Zeitschrift
Bauwelt 11.07
Das Khandama-Projekt
Museum für moderne und zeitgenössische Kunst in Warschau
Warschau will am Fuß seines Wahrzeichens, des 230 Meter hohen Kulturpalastes aus der Stalinzeit, ein Kunstmuseum bauen. Es geht um die Aufwertung des Stadtzentrums durch herausragende Architektur. Dementsprechend hoch waren die Erwartungen an das Ergebnis des internationalen Wettbewerbs. Dass die Jury den zurückhaltenden Entwurf des Züricher Architekten Christian Kerez zum Sieger gekürt hat, sorgt in der Bevölkerung für Diskussion, geschürt durch das Protestschreiben eines Jurymitglieds.
9. März 2007 - Friederike Meyer
Mitten in Warschaus zugigem Zentrum soll ein Museum für moderne und zeitgenössische Kunst entstehen. Damit folgt die polnische Hauptstadt einem Stadtmarketingtrend, der in den letzten Jahren einen weltweiten Museumsbauboom ausgelöst hat. EU-Fördermittel für das auf 60 Millionen Euro Baukosten geschätzte Haus stehen in Aussicht, die Sammlung soll sukzessive aufgebaut werden. Die Stadt hat ein prominentes Grundstück zur Verfügung gestellt. Früher hielt die sozialistische Partei- und Staatsführung hier ihre Kundgebungen ab. Seit der Wende wird über die städtebauliche Leere um den Prachtbau aus der Stalinzeit diskutiert. Im Jahr 1992 hatte eine Jury unter Vorsitz von Leon Krier einen Masterplan gekürt, der nicht zuletzt aufgrund seiner problematischen städtebaulichen Form eines kreisrunden Boulevards unverwirklicht in den Schubladen der Stadtverwaltung verschwand. Mittlerweile hat das Planungsamt unter der Leitung des Chefarchitekten Michał Borowski einen neuen Masterplan erarbeitet. Er weist auf dem seit Jahren als Markt- und Parkplatz genutzten „Plac Defilad“ zwei L-förmige Grundstücke aus, die den Hauptzugang zum Kulturpalast neu fassen sollen. Auf einer Seite, angrenzend an den Świętokrzyski Park soll der Kunstbau entstehen, auf der anderen sind ein Kaufhaus und ein Musicaltheater angedacht.

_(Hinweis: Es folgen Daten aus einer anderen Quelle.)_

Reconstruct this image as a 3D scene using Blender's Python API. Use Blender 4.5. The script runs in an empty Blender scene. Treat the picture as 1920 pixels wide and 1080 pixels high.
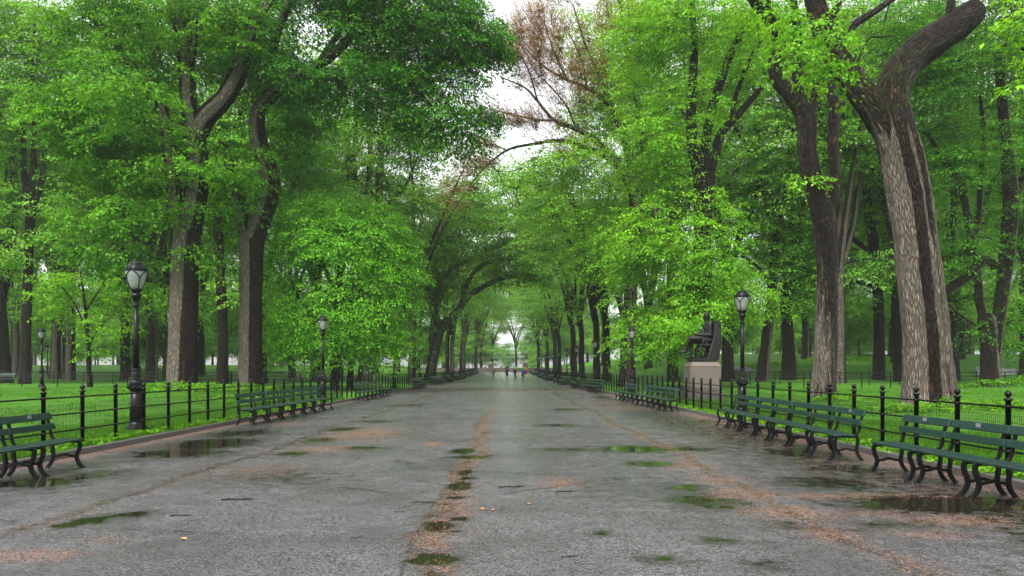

Der Wettbewerb war international ausgeschrieben. Von 180 Bewerbern wurden 109 zugelassen. Um deren Arbeiten zu beurteilen, nahm sich die 13-köpfige, je zur Hälfte polnisch und international besetzte Jury unter Vorsitz von Michał Borowski drei Tage Zeit. Im Gremium saßen polnische und zwei Londoner Museumsdirektoren sowie Adam Szymczyk, Leiter der Kunsthalle Basel, Daniel Libeskind und Christine Binswanger vom Büro Herzog und de Meuron. Aus einer Vielzahl von verschlungenen, gefalteten oder in Teile zerstückelten Vorschlägen, die sich weit über das vorgegebene Grundstück ausbreiten, wählte die Jury am 18. Februar drei Projekte aus, die sich formal streng an die Wettbewerbsvorgaben halten.
Der erstplatzierte Architekt Christian Kerez, bekannt geworden durch ein kompromissloses Beton-Glas-Mehrfamilienhaus in Zürich, hat gar nicht erst versucht, mit dem „Zuckerbäcker-Märchenschloss“ nebenan zu konkurrieren, und die Qualitäten seines Entwurfs hinter einer „schwebenden“ Betonblende versteckt. Das Dach besteht aus einer mehrfach gewölbten Lichtdecke, wenige tragende Stützen sollen größtmögliche Flexibilität auf allen drei Ebenen erlauben. Der Platz davor ist durch gemusterte Bodenplatten strukturiert.
Den 2. Preis erhielt das Warschauer Büro Szaroszyk & Rycerski mit einem L-förmigen Baukörper, der durch eine farben- und materialfrohe Kolonnade und ein begrüntes Dach Abwechslung in die Umgebung zu tragen versucht und im Inneren an eine Shopping-Mall-Passage erinnert. Ein weiteres Schweizer Büro landete auf Platz drei: Das Zürcher Atelier WW antwortet auf die vertikale Dominanz des Kulturpalastes mit einem ruhigen, horizontal ausgerichteten Baukörper.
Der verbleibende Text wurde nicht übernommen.